> [Required work]: Please write out the material that follows, exactly as it stands.
• • • •
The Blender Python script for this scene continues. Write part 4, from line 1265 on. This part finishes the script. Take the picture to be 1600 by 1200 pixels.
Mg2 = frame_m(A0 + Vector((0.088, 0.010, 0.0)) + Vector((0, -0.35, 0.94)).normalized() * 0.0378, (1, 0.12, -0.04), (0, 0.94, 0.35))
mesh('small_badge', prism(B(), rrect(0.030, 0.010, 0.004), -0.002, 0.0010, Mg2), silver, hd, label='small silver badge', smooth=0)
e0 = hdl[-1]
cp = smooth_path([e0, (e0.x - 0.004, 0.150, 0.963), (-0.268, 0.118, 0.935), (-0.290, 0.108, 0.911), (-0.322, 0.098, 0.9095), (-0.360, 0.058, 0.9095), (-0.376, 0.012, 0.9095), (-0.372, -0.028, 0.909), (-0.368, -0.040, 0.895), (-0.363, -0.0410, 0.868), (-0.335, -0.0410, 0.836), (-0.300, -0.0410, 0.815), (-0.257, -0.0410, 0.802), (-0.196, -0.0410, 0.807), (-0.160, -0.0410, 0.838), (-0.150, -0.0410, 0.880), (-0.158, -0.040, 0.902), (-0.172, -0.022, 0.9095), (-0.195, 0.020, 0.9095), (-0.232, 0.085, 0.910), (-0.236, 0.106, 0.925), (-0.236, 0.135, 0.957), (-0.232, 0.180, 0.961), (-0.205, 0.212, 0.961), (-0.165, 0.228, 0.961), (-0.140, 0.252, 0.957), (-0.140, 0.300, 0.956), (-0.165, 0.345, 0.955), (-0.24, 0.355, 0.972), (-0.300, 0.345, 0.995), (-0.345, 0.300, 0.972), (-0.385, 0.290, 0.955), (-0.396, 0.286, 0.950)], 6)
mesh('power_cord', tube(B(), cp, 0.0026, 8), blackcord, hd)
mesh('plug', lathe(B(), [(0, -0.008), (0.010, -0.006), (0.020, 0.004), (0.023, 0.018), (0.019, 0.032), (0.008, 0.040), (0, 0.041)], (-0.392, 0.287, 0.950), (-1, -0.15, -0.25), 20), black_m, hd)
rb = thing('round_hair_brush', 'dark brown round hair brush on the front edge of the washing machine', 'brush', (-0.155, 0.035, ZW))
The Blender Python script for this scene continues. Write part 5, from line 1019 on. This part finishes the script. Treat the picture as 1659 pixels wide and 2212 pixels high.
• • • •
> [Worked solution]:
The Blender Python script for this scene continues. Write part 4, from line 1265 on. This part finishes the script. Take the picture to be 1600 by 1200 pixels.
Mg2 = frame_m(A0 + Vector((0.088, 0.010, 0.0)) + Vector((0, -0.35, 0.94)).normalized() * 0.0378, (1, 0.12, -0.04), (0, 0.94, 0.35))
mesh('small_badge', prism(B(), rrect(0.030, 0.010, 0.004), -0.002, 0.0010, Mg2), silver, hd, label='small silver badge', smooth=0)
e0 = hdl[-1]
cp = smooth_path([e0, (e0.x - 0.004, 0.150, 0.963), (-0.268, 0.118, 0.935), (-0.290, 0.108, 0.911), (-0.322, 0.098, 0.9095), (-0.360, 0.058, 0.9095), (-0.376, 0.012, 0.9095), (-0.372, -0.028, 0.909), (-0.368, -0.040, 0.895), (-0.363, -0.0410, 0.868), (-0.335, -0.0410, 0.836), (-0.300, -0.0410, 0.815), (-0.257, -0.0410, 0.802), (-0.196, -0.0410, 0.807), (-0.160, -0.0410, 0.838), (-0.150, -0.0410, 0.880), (-0.158, -0.040, 0.902), (-0.172, -0.022, 0.9095), (-0.195, 0.020, 0.9095), (-0.232, 0.085, 0.910), (-0.236, 0.106, 0.925), (-0.236, 0.135, 0.957), (-0.232, 0.180, 0.961), (-0.205, 0.212, 0.961), (-0.165, 0.228, 0.961), (-0.140, 0.252, 0.957), (-0.140, 0.300, 0.956), (-0.165, 0.345, 0.955), (-0.24, 0.355, 0.972), (-0.300, 0.345, 0.995), (-0.345, 0.300, 0.972), (-0.385, 0.290, 0.955), (-0.396, 0.286, 0.950)], 6)
mesh('power_cord', tube(B(), cp, 0.0026, 8), blackcord, hd)
mesh('plug', lathe(B(), [(0, -0.008), (0.010, -0.006), (0.020, 0.004), (0.023, 0.018), (0.019, 0.032), (0.008, 0.040), (0, 0.041)], (-0.392, 0.287, 0.950), (-1, -0.15, -0.25), 20), black_m, hd)
rb = thing('round_hair_brush', 'dark brown round hair brush on the front edge of the washing machine', 'brush', (-0.155, 0.035, ZW))
The Blender Python script for this scene continues. Write part 5, from line 1019 on. This part finishes the script. Treat the picture as 1659 pixels wide and 2212 pixels high.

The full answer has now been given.